Los intelectuales españoles de la generación de Guiller­mo habían quedado muy marcados por las ideas estéticas que Ortega y Gasset expone en Musicalia y La deshumani­zación del arte. Según la concepción muy «moderna» y «aristocrática» de Ortega, la Sexta sinfonía de Beethoven expresa las efusiones dominicales de un pequeño burgués ante la naturaleza y responde a sus ideas de la belleza pas­toral, mientras que L'aprés midi d'un faune está compuesta por un artista y es apreciada por una persona con gustos exquisitos y puestos al día. (La idea de Ortega, sin embargo, no tenía tantos adherentes. Ricardo Baeza, gran melómano, comentaba: «Ortega nunca había asistido a un concierto en su vida, pero en esos años se esperaba que pronunciara la palabra definitiva sobre todo orden de cosas. Escribió Musicalia... ¡que Dios se la haya perdonado! Y ya no volvió a oír más música».)

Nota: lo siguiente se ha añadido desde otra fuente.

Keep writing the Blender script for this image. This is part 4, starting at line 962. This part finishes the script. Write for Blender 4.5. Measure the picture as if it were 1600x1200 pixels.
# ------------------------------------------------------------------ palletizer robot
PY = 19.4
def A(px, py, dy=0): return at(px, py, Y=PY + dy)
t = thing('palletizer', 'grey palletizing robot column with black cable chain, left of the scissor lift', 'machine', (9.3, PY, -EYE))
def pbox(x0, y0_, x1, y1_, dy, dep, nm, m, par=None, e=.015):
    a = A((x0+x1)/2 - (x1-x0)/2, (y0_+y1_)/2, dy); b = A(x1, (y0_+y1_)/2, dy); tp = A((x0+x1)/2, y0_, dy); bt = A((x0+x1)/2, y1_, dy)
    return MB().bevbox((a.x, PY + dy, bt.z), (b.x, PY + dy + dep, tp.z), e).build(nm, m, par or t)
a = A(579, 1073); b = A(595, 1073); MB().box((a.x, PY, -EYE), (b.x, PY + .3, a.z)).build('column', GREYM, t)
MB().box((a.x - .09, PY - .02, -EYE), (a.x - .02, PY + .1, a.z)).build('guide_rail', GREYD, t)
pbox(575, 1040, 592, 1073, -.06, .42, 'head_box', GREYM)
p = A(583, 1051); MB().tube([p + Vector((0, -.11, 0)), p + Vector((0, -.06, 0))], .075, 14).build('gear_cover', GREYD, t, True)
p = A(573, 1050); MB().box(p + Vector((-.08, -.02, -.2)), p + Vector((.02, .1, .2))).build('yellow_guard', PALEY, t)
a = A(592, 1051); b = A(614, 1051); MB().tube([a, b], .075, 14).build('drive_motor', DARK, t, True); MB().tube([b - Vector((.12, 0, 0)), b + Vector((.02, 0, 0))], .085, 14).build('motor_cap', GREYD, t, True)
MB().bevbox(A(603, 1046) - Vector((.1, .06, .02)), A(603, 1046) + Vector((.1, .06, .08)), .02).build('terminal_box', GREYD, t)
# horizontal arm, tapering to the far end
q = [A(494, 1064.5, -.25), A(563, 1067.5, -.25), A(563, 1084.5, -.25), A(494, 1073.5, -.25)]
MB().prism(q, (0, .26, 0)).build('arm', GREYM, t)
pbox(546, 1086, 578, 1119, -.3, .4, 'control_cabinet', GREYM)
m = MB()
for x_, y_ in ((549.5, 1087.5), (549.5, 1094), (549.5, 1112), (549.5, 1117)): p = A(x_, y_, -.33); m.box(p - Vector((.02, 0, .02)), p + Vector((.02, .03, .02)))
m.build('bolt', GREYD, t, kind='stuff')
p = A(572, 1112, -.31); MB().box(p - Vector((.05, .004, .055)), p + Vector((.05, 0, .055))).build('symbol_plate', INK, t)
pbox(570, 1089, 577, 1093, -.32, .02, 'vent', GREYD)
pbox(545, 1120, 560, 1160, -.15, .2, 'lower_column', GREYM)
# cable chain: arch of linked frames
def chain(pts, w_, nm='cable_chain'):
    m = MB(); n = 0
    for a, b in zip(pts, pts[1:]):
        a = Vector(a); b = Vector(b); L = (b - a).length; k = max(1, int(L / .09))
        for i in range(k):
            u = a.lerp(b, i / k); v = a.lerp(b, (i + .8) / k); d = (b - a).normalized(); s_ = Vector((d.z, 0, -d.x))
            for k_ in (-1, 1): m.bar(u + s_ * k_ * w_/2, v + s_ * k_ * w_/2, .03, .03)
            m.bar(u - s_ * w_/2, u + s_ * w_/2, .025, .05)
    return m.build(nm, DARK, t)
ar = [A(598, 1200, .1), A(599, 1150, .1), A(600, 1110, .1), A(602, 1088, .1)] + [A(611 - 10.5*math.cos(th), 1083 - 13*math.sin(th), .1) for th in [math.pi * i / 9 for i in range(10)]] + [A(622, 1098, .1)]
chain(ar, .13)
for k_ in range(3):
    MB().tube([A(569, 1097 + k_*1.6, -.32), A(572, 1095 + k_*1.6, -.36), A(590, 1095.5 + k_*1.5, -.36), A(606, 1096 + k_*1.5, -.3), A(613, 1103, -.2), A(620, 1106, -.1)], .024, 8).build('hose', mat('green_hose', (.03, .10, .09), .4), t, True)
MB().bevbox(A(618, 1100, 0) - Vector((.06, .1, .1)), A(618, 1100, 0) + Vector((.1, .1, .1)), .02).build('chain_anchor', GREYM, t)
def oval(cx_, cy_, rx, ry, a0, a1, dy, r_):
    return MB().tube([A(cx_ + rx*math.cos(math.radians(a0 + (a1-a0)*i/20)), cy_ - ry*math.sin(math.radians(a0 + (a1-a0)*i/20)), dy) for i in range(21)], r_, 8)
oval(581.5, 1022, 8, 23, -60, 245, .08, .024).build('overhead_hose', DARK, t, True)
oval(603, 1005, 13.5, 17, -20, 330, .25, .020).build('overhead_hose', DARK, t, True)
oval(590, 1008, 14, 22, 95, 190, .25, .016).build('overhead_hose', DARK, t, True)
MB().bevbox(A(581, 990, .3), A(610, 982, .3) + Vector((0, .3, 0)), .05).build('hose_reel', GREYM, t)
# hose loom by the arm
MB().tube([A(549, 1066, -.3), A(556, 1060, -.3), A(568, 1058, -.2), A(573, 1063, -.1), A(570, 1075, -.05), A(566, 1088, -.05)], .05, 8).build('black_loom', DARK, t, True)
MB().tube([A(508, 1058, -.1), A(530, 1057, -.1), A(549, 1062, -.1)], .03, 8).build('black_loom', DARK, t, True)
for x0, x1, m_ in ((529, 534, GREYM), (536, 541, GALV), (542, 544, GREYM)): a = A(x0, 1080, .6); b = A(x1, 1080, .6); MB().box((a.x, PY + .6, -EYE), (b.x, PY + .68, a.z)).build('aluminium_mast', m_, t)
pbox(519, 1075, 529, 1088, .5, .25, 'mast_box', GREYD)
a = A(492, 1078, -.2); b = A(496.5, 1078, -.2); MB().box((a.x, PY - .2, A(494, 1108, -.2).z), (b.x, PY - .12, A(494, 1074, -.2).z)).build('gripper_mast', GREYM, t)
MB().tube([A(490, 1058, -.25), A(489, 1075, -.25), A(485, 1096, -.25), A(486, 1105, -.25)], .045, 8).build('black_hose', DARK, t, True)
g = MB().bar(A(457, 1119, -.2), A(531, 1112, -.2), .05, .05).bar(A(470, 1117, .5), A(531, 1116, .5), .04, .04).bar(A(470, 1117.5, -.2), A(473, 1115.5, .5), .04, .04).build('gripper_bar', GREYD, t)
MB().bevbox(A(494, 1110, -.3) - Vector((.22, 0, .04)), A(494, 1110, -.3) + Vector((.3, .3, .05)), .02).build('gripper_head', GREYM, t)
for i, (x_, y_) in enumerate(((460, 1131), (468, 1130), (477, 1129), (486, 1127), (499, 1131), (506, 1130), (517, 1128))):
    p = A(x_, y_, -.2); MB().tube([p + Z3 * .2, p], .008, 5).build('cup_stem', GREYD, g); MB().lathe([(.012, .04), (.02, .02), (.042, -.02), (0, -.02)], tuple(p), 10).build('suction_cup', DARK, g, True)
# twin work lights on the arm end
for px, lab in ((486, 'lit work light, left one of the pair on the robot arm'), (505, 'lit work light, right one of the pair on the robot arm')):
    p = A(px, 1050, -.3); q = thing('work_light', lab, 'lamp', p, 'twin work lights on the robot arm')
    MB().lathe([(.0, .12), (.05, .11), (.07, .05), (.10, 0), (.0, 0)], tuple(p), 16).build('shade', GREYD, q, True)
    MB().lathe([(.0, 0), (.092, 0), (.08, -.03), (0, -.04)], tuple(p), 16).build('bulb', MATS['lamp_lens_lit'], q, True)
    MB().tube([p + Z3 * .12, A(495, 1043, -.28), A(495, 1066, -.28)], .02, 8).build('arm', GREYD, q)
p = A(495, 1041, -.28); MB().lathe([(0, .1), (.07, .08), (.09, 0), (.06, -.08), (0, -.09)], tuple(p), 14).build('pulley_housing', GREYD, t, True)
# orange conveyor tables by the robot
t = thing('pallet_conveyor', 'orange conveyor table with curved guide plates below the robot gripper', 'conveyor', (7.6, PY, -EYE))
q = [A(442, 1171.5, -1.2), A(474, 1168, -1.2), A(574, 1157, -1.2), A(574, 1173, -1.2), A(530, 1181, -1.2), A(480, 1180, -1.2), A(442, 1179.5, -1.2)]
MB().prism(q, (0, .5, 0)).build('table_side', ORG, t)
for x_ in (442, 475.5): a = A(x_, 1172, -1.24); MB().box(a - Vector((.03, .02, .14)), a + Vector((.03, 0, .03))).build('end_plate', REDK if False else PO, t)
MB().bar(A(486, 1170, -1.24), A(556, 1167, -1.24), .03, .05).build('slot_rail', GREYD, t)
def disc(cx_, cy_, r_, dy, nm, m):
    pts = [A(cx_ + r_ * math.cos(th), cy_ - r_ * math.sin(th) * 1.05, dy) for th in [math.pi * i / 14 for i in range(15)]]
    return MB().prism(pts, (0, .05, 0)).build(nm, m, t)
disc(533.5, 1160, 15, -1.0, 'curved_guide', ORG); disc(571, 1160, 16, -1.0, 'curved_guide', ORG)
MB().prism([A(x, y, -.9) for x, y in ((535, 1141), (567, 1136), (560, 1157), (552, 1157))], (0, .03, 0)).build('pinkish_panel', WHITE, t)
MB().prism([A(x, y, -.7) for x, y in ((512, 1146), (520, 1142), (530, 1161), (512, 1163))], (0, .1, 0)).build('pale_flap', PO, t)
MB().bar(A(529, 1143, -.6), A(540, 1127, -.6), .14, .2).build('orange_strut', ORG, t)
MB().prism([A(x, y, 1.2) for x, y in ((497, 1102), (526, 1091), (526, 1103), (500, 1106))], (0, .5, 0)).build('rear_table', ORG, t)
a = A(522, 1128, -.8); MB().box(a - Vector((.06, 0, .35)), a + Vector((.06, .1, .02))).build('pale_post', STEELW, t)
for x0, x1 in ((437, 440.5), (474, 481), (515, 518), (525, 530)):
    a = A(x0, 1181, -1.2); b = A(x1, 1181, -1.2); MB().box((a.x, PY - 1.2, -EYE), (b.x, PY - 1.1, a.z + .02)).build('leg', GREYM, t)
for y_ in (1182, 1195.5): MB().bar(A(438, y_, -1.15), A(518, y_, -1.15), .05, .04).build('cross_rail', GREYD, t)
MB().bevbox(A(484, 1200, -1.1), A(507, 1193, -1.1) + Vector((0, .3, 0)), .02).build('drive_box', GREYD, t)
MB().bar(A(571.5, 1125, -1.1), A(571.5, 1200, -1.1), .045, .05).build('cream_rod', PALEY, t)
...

Otros intelectuales habían quedado muy impresiona­dos por este vanguardismo del maestro generacional. Guillermo estaba intensamente interesado en todos los ultraísmos y cubismos, en Dalí, en Stravinsky y sus dis­torsiones, en el dadaísmo y el surrealismo. Su cuñado consideraba que todo esto era una cháchara bastante ton­ta y esnob.
Añadía que Norah, la dócil Norah, había sido una ni­ña voluntariosa, traviesa, emprendedora, una especie de tomboy (usó la palabra inglesa). Era difícil creerle. Da­da la educación que había recibido, ¿cómo podía ser Norah de otro modo? Él no advertía que Norah estaba perfectamente contenta con las cosas como estaban y que su única ambición era ser una buena esposa y ma­dre. Pero Georgie echaba la culpa de esto a Guillermo de Torre, que quizá no hacía más que aceptar lo que No­rah había elegido.